JLL has acquired Dallas-based brokerage HFF for a consideration of $1.8 billion, completing a merger that will boost its cross-border capital investment opportunities into and out of Asia Pacific, according to a company announcement.
The acquisition will bring JLL’s capital markets team to 3,700 professionals across 47 countries, with former HFF chief executive officer Mark Gibson becoming JLL’s chief executive officer of Capital Markets for the Americas.
The New York-listed property services company made the acquisition in a cash-and-stock deal that has given JLL shareholders 87 percent of the combined company and HFF shareholders the remaining equity, according to an earlier announcement.
With the deal now finalised, HFF’s common stock, previously trading under the ticker symbol HF, has ceased trading and has been delisted from the NYSE.
The merger will add HFF’s experience brokering deals in the US and access to assets in that market to JLL’s global business armoury.
“We are delighted to bring together JLL and HFF to create one of the most strategic, connected and creative capital advisors in the world,” said Christian Ulbrich, global chief executive officer of JLL.
The Dallas-based firm, which recorded a full-year transaction volume of $100 billion in 2018, is now wholly owned by JLL, with some services, such as equity placement and funds placement, continuing to operate under the HFF designation.
Adding Depth to US Investment Brokerage
In the statement, Stuart Crow, CEO of Asia Pacific Capital Markets for JLL, indicated that the acquisition would enable the company’s in the region to gain enhance access to cross-border investment opportunities thanks to the improved expertise, market coverage and access to deal flow that the acquisition would create.
Even before joining with JLL, HFF had already brokered at least three sales of US assets involving players from the Asia Pacific region over the last three years.
Just under a year ago, the company represented Iowa-based Principal Real Estate Investors and its consortium of South Korean partners in selling the Washington Harbour mixed-use project in Washington DC’s Georgetown area for cash compensation of $415 million.
In February 2017, HFF assisted Los Angeles-based developer The Ratkovich Company in selling a majority stake in its The Alhambra office campus in California to a partnership between Shanghai-based Future Land Development and Beijing-based investment management firm Elite International Investment Fund
In late 2017 the company also represented The Ratkovich Company, along with its partners from Penwood Real Estate Investment Management, in selling a famed Google facility to a Japanese corporate investor.

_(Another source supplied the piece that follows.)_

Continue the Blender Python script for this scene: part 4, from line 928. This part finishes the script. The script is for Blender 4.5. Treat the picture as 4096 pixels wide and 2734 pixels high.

That 28-acre facility, which started life as the hangar for Howard Hughes’ Spruce Goose seaplane was reportedly purchased by Iizuka-based conglomerate ASO Group for $270 million.
APAC Investors Take on Global Roles
HFF’s transactions involving Asian investors are part of a growing integration of Asia Pacific real estate markets with North America and Europe, which JLL hopes to capitalise on through its latest acquisition.
“Asian-based capital continues to diversify, notably into industrial and multifamily sectors, which accounted for close to 50 percent of total investment volumes since 2015,” JLL’s Crow said, adding that investors from Asia are also increasingly focusing on purchases of scale in the US.
JLL reported that from January 2018 to March 2019, Singapore, China, Japan and South Korea accounted for nearly 90 percent of active investment into the US.